=== Provided data ===

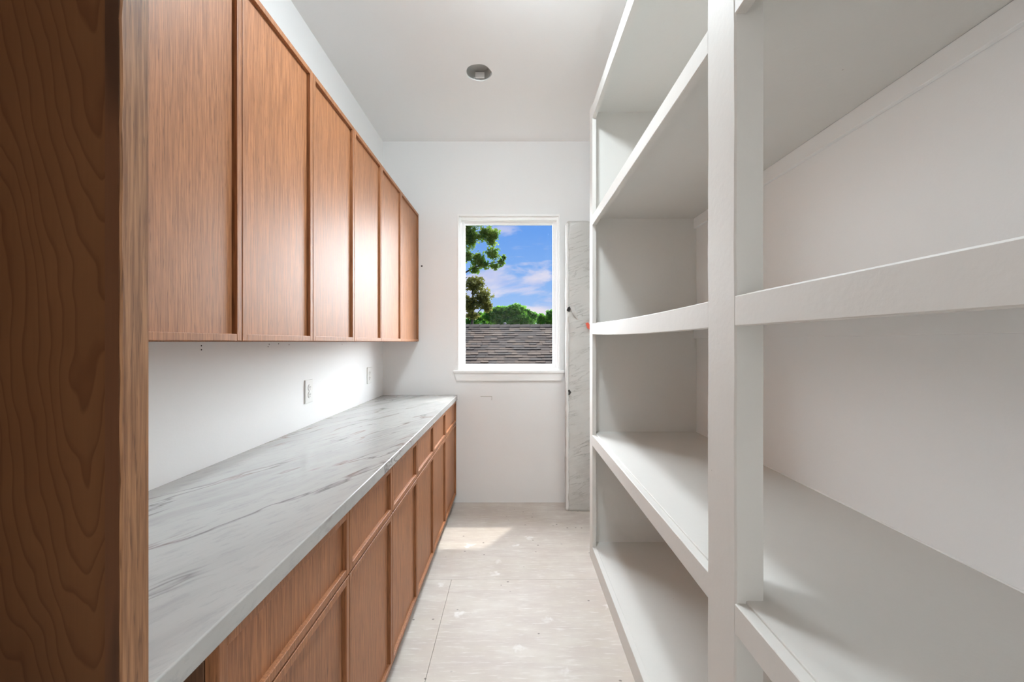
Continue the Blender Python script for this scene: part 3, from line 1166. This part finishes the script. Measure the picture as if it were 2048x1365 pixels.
# tall broadleaf on the left
TD = 17.0
t1 = thing('broadleaf_tree', 'tall leafy tree filling the left side of the window view', 'tree', (-2.6, TD, GZ))
upper = []
for (px, py, rx, rz, n) in ((940, 475, 26, 34, 520), (975, 468, 24, 18, 330), (985, 508, 18, 17, 190), (1003, 525, 9, 9, 70), (955, 520, 22, 18, 230),
                            (925, 440, 45, 40, 700), (965, 432, 30, 22, 320), (900, 500, 30, 40, 500), (983, 483, 14, 12, 120), (935, 512, 14, 16, 130), (990, 470, 10, 12, 80),
                            (968, 530, 16, 12, 110), (990, 533, 12, 9, 70), (950, 540, 14, 10, 80), (1008, 515, 6, 8, 30), (860, 430, 50, 60, 900), (880, 560, 40, 50, 700)):
    c = tpx(px, py, TD)
    upper.append((c, (rx * TD / 800, rx * TD / 800 * 0.9, rz * TD / 800), n))
upper = [(c, r, int(n * 2.6)) for c, r, n in upper]
V, F = leaves(upper, 0.062, 3, 0.2)
leaf_object('crown', V, F, M['leaf'], t1)
bm = bmesh.new()
base = (-2.95, TD, GZ)
limb(bm, [base, (-2.9, TD, 0.0), (-2.75, TD, 3.0), (-2.6, TD, 6.5)], 0.2, 0.07)
for (ex, ey) in ((975, 470), (1003, 522), (965, 510), (940, 455)):
    e = tpx(ex, ey, TD)
    limb(bm, [(-2.78, TD, 2.6 + (684 - ey) * 0.008), ((e[0] - 2.7) / 2, TD, e[2] - 0.25), e], 0.05, 0.012, 5)
finish('trunk', bm, M['bark'], t1)
# smaller olive tree below it
t2 = thing('olive_toned_tree', 'smaller olive-green tree below the tall one, just behind the ridge', 'tree', (-1.9, TD - 1.2, GZ))
D2 = TD - 1.2
low = []
for (px, py, rx, rz, n) in ((950, 570, 24, 20, 520), (965, 598, 24, 24, 520), (940, 610, 22, 26, 420), (975, 615, 13, 14, 150), (915, 590, 30, 34, 500), (945, 632, 20, 10, 160)):
    c = tpx(px, py, D2)
    low.append((c, (rx * D2 / 800, rx * D2 / 800, rz * D2 / 800), n))
low = [(c, r, int(n * 2.2)) for c, r, n in low]
V, F = leaves(low, 0.055, 8, 0.15)
leaf_object('crown', V, F, M['leaf_olive'], t2)
bm = bmesh.new()
e = tpx(944, 560, D2)
b0 = tpx(944, 650, D2)
limb(bm, [(b0[0], D2, GZ), b0, ((b0[0] + e[0]) / 2 + 0.05, D2, (b0[2] + e[2]) / 2), e], 0.07, 0.02)
for (ex, ey, s) in ((970, 592, 625), (925, 600, 632), (968, 612, 640)):
    q = tpx(ex, ey, D2)
    k = tpx(944, s, D2)
    limb(bm, [k, ((q[0] + k[0]) / 2, D2, (q[2] + k[2]) / 2), q], 0.03, 0.012, 5)
finish('trunk', bm, M['bark'], t2)

# rounded trees beyond the roof
far_trees = [((1022, 640, 34), 56, 27, 2600, 'broad rounded green tree in the middle beyond the roof ridge'),
             ((965, 650, 44), 40, 24, 1500, 'rounded green tree beyond the ridge, left of the broad one'),
             ((1099, 650, 30), 26, 25, 1500, 'rounded green tree beyond the ridge, right of the broad one'),
             ((880, 650, 32), 50, 32, 1200, 'rounded green tree beyond the ridge, far left behind the wall'),
             ((1168, 650, 42), 50, 30, 1200, 'rounded green tree beyond the ridge, far right behind the wall')]
for i, ((px, py, d), rx, rz, n, lab) in enumerate(far_trees):
    c = tpx(px, py, d)
    t_ = thing('rounded_tree', lab, 'tree', (c[0], d, GZ), 'rounded trees beyond the roof')
    s = d / 800
    cl = [(c, (rx * s, rx * s * 0.8, rz * s), n)]
    rr = random.Random(30 + i)
    for k in range(9):
        a = rr.uniform(0.15, math.pi - 0.15)
        cc = (c[0] + math.cos(a) * rx * s * 0.8, d - rr.uniform(0.1, 0.9), c[2] + math.sin(a) * rz * s * 0.72)
        q = rr.uniform(0.22, 0.34)
        cl.append((cc, (rx * s * q, rx * s * q, rz * s * q * 1.3), n // 5))
    cl.append(((c[0], d, c[2] - rz * s * 0.8), (rx * s, rx * s * 0.7, rz * s), n // 2))
    cl = [(c_, r_, int(n_ * 2)) for c_, r_, n_ in cl]
    V, F = leaves(cl, 0.12, 50 + i, 0.5)
    leaf_object('crown', V, F, M['leaf_far'], t_)
    bm = bmesh.new()
    limb(bm, [(c[0], d, GZ), (c[0], d, c[2] - rz * s * 0.3), (c[0] + 0.2, d, c[2] + rz * s * 0.4)], 0.25, 0.06)
    finish('trunk', bm, M['bark'], t_)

===

| The exercise |
Copy out all the data without changing anything, and drop the pictures.

| Reply to the exercise |
Continue the Blender Python script for this scene: part 3, from line 1166. This part finishes the script. Measure the picture as if it were 2048x1365 pixels.
# tall broadleaf on the left
TD = 17.0
t1 = thing('broadleaf_tree', 'tall leafy tree filling the left side of the window view', 'tree', (-2.6, TD, GZ))
upper = []
for (px, py, rx, rz, n) in ((940, 475, 26, 34, 520), (975, 468, 24, 18, 330), (985, 508, 18, 17, 190), (1003, 525, 9, 9, 70), (955, 520, 22, 18, 230),
                            (925, 440, 45, 40, 700), (965, 432, 30, 22, 320), (900, 500, 30, 40, 500), (983, 483, 14, 12, 120), (935, 512, 14, 16, 130), (990, 470, 10, 12, 80),
                            (968, 530, 16, 12, 110), (990, 533, 12, 9, 70), (950, 540, 14, 10, 80), (1008, 515, 6, 8, 30), (860, 430, 50, 60, 900), (880, 560, 40, 50, 700)):
    c = tpx(px, py, TD)
    upper.append((c, (rx * TD / 800, rx * TD / 800 * 0.9, rz * TD / 800), n))
upper = [(c, r, int(n * 2.6)) for c, r, n in upper]
V, F = leaves(upper, 0.062, 3, 0.2)
leaf_object('crown', V, F, M['leaf'], t1)
bm = bmesh.new()
base = (-2.95, TD, GZ)
limb(bm, [base, (-2.9, TD, 0.0), (-2.75, TD, 3.0), (-2.6, TD, 6.5)], 0.2, 0.07)
for (ex, ey) in ((975, 470), (1003, 522), (965, 510), (940, 455)):
    e = tpx(ex, ey, TD)
    limb(bm, [(-2.78, TD, 2.6 + (684 - ey) * 0.008), ((e[0] - 2.7) / 2, TD, e[2] - 0.25), e], 0.05, 0.012, 5)
finish('trunk', bm, M['bark'], t1)
# smaller olive tree below it
t2 = thing('olive_toned_tree', 'smaller olive-green tree below the tall one, just behind the ridge', 'tree', (-1.9, TD - 1.2, GZ))
D2 = TD - 1.2
low = []
for (px, py, rx, rz, n) in ((950, 570, 24, 20, 520), (965, 598, 24, 24, 520), (940, 610, 22, 26, 420), (975, 615, 13, 14, 150), (915, 590, 30, 34, 500), (945, 632, 20, 10, 160)):
    c = tpx(px, py, D2)
    low.append((c, (rx * D2 / 800, rx * D2 / 800, rz * D2 / 800), n))
low = [(c, r, int(n * 2.2)) for c, r, n in low]
V, F = leaves(low, 0.055, 8, 0.15)
leaf_object('crown', V, F, M['leaf_olive'], t2)
bm = bmesh.new()
e = tpx(944, 560, D2)
b0 = tpx(944, 650, D2)
limb(bm, [(b0[0], D2, GZ), b0, ((b0[0] + e[0]) / 2 + 0.05, D2, (b0[2] + e[2]) / 2), e], 0.07, 0.02)
for (ex, ey, s) in ((970, 592, 625), (925, 600, 632), (968, 612, 640)):
    q = tpx(ex, ey, D2)
    k = tpx(944, s, D2)
    limb(bm, [k, ((q[0] + k[0]) / 2, D2, (q[2] + k[2]) / 2), q], 0.03, 0.012, 5)
finish('trunk', bm, M['bark'], t2)

# rounded trees beyond the roof
far_trees = [((1022, 640, 34), 56, 27, 2600, 'broad rounded green tree in the middle beyond the roof ridge'),
             ((965, 650, 44), 40, 24, 1500, 'rounded green tree beyond the ridge, left of the broad one'),
             ((1099, 650, 30), 26, 25, 1500, 'rounded green tree beyond the ridge, right of the broad one'),
             ((880, 650, 32), 50, 32, 1200, 'rounded green tree beyond the ridge, far left behind the wall'),
             ((1168, 650, 42), 50, 30, 1200, 'rounded green tree beyond the ridge, far right behind the wall')]
for i, ((px, py, d), rx, rz, n, lab) in enumerate(far_trees):
    c = tpx(px, py, d)
    t_ = thing('rounded_tree', lab, 'tree', (c[0], d, GZ), 'rounded trees beyond the roof')
    s = d / 800
    cl = [(c, (rx * s, rx * s * 0.8, rz * s), n)]
    rr = random.Random(30 + i)
    for k in range(9):
        a = rr.uniform(0.15, math.pi - 0.15)
        cc = (c[0] + math.cos(a) * rx * s * 0.8, d - rr.uniform(0.1, 0.9), c[2] + math.sin(a) * rz * s * 0.72)
        q = rr.uniform(0.22, 0.34)
        cl.append((cc, (rx * s * q, rx * s * q, rz * s * q * 1.3), n // 5))
    cl.append(((c[0], d, c[2] - rz * s * 0.8), (rx * s, rx * s * 0.7, rz * s), n // 2))
    cl = [(c_, r_, int(n_ * 2)) for c_, r_, n_ in cl]
    V, F = leaves(cl, 0.12, 50 + i, 0.5)
    leaf_object('crown', V, F, M['leaf_far'], t_)
    bm = bmesh.new()
    limb(bm, [(c[0], d, GZ), (c[0], d, c[2] - rz * s * 0.3), (c[0] + 0.2, d, c[2] + rz * s * 0.4)], 0.25, 0.06)
    finish('trunk', bm, M['bark'], t_)